# Exercise objective:
Go through the material below and copy all lines with "scene".

START

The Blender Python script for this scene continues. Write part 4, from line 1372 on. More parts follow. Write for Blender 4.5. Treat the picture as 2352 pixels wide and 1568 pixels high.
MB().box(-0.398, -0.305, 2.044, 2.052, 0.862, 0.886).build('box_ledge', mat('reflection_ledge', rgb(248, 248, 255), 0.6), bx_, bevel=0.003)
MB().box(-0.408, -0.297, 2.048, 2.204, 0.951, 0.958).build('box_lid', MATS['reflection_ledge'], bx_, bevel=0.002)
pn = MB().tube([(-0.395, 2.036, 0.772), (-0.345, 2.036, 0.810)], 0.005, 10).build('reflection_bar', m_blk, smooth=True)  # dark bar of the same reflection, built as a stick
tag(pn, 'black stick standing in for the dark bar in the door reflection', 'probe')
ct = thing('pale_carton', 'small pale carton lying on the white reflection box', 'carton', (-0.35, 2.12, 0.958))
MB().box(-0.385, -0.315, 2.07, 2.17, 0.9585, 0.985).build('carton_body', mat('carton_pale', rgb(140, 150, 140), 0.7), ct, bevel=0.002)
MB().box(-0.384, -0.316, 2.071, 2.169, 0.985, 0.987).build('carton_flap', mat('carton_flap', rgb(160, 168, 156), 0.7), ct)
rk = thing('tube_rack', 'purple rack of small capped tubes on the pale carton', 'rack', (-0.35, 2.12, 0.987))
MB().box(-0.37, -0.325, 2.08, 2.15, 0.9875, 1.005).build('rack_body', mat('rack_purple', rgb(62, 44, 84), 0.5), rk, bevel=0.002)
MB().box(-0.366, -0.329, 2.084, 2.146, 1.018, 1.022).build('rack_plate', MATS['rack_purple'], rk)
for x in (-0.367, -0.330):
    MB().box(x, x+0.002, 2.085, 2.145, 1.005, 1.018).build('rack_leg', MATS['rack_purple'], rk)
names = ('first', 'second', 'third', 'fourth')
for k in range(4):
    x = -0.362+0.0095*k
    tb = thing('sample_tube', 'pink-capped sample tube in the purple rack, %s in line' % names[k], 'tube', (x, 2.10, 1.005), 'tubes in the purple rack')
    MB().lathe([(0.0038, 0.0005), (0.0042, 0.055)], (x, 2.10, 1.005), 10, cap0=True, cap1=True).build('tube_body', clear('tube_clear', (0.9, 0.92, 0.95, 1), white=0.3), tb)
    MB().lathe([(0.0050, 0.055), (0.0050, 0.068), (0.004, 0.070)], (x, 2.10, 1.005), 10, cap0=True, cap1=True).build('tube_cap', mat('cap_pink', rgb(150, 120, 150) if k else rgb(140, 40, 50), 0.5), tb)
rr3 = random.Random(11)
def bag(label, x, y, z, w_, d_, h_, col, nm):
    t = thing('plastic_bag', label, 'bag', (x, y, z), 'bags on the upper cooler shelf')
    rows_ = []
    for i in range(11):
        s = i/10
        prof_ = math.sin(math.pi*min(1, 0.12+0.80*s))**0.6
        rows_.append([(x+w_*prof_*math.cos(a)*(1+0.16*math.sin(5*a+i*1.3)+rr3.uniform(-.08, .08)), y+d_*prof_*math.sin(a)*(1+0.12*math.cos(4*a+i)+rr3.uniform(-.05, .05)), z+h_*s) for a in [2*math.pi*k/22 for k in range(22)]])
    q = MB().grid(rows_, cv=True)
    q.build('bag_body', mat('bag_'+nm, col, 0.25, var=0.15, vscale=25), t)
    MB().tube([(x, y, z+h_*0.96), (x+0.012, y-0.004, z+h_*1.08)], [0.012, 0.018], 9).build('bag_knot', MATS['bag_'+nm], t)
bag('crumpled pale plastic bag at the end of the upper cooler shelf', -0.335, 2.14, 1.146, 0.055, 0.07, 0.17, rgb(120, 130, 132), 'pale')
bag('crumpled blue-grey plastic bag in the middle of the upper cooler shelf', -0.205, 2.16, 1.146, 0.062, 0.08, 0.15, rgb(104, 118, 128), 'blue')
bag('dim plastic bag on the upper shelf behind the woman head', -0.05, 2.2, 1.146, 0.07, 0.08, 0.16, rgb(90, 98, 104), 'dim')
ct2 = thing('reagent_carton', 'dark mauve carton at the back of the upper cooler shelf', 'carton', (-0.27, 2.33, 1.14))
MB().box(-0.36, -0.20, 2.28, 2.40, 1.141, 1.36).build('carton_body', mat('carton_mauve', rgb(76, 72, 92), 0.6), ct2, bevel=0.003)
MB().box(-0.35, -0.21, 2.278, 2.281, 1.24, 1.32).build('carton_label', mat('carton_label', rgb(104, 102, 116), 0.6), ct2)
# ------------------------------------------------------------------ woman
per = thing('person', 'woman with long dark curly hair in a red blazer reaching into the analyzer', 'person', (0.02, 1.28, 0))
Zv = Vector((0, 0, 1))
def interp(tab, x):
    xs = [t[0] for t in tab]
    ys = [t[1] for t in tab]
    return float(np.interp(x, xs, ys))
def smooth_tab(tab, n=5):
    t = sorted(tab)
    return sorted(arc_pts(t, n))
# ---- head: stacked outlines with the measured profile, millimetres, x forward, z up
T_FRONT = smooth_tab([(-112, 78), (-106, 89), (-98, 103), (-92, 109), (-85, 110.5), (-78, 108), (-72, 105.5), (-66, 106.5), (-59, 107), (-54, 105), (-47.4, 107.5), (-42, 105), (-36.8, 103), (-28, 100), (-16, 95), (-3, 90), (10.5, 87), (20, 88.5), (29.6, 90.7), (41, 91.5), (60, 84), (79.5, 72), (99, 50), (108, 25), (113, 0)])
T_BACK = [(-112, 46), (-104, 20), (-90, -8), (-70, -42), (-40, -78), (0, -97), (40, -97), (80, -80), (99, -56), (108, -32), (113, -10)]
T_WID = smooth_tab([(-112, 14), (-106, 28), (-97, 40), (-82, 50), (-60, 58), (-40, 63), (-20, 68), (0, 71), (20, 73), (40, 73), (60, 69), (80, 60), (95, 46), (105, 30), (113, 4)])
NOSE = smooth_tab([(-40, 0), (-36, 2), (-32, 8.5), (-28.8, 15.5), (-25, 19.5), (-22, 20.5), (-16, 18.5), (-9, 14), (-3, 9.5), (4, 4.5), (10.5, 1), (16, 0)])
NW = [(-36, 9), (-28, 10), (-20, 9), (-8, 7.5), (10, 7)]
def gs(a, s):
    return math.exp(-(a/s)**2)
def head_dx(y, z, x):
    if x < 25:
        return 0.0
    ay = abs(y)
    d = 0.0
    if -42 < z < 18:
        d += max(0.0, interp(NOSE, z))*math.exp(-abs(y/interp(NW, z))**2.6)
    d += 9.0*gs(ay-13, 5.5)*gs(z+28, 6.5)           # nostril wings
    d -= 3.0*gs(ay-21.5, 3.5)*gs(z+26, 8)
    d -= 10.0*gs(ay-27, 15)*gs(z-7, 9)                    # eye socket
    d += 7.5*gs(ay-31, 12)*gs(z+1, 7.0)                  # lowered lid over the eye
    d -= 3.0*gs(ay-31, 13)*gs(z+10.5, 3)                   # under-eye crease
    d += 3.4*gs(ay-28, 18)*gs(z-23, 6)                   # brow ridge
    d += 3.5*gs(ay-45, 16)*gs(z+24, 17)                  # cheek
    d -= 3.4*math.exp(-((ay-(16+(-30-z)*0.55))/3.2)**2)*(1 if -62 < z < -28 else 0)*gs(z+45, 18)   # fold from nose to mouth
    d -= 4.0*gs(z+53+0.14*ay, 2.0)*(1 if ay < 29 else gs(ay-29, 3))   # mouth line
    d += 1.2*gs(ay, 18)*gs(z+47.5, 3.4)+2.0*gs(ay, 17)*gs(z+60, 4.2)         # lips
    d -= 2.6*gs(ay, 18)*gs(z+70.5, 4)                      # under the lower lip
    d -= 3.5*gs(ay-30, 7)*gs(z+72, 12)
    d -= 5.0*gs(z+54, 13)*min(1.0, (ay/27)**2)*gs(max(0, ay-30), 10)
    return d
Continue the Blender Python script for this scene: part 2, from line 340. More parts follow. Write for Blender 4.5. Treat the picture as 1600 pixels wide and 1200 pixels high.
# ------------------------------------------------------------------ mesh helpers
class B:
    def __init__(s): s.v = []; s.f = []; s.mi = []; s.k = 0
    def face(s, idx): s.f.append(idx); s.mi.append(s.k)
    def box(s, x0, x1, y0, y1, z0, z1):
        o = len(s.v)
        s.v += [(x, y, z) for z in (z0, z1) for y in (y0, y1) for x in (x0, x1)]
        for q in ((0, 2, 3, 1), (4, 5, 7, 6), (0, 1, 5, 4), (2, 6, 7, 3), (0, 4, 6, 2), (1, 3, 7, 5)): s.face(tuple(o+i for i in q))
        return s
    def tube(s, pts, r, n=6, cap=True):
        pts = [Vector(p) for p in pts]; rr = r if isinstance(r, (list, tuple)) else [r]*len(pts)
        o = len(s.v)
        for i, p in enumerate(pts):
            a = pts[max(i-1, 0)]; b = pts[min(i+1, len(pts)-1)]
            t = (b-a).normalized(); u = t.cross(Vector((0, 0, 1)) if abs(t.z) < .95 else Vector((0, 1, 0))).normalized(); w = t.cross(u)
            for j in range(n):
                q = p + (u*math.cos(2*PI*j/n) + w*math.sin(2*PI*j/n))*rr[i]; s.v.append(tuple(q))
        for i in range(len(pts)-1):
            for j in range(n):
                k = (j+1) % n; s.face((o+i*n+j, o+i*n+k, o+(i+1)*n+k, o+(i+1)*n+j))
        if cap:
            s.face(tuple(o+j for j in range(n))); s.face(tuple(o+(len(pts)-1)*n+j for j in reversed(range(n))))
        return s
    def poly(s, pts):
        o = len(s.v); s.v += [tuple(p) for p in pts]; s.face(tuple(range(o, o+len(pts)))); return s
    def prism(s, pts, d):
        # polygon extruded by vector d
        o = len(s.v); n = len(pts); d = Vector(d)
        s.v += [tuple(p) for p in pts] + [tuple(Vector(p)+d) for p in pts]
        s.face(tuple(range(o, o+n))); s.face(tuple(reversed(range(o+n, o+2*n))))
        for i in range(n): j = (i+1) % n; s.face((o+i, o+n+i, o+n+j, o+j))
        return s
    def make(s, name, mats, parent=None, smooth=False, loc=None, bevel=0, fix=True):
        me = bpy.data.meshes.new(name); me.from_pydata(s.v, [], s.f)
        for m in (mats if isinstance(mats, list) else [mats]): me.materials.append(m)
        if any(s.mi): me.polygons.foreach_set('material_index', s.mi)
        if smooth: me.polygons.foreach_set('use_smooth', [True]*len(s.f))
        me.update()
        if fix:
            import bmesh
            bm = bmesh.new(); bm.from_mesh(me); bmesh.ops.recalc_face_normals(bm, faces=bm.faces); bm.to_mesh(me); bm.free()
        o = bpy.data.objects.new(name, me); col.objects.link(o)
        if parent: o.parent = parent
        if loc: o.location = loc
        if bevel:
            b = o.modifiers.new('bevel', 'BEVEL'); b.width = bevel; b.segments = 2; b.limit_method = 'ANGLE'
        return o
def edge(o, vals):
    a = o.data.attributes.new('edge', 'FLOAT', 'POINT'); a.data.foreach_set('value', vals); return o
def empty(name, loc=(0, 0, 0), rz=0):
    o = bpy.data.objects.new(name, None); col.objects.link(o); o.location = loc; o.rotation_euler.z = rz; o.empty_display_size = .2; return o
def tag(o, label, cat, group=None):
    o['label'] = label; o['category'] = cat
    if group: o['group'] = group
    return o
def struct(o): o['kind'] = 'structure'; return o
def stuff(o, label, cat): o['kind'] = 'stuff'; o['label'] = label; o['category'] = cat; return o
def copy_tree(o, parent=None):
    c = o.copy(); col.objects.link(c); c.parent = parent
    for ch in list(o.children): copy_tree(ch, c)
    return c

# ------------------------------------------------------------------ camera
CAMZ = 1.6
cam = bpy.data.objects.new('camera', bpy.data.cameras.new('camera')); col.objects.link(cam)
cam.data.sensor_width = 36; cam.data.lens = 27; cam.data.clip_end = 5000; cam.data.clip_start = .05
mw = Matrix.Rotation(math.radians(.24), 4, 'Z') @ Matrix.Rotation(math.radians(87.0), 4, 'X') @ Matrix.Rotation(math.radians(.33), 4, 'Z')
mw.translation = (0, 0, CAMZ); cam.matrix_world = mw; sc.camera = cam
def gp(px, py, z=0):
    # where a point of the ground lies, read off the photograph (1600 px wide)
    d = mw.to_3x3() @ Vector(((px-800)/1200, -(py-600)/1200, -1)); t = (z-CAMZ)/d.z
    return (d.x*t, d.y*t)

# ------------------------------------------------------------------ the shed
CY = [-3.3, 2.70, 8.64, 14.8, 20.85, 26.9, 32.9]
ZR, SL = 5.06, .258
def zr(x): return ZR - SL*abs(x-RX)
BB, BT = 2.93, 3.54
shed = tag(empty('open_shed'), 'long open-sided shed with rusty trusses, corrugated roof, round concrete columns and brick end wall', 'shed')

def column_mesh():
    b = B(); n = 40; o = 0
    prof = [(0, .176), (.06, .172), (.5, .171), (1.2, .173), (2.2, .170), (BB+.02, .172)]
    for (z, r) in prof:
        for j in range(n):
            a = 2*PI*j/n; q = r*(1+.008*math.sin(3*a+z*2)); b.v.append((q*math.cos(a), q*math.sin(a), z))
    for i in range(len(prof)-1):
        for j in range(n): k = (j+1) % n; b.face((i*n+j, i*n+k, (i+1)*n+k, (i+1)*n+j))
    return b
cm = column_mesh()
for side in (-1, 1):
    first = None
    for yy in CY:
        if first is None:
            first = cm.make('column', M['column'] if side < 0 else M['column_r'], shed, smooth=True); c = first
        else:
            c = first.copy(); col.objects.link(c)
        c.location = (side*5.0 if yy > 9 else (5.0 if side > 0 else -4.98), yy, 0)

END

# Task response:
The Blender Python script for this scene continues. Write part 4, from line 1372 on. More parts follow. Write for Blender 4.5. Treat the picture as 2352 pixels wide and 1568 pixels high.
Continue the Blender Python script for this scene: part 2, from line 340. More parts follow. Write for Blender 4.5. Treat the picture as 1600 pixels wide and 1200 pixels high.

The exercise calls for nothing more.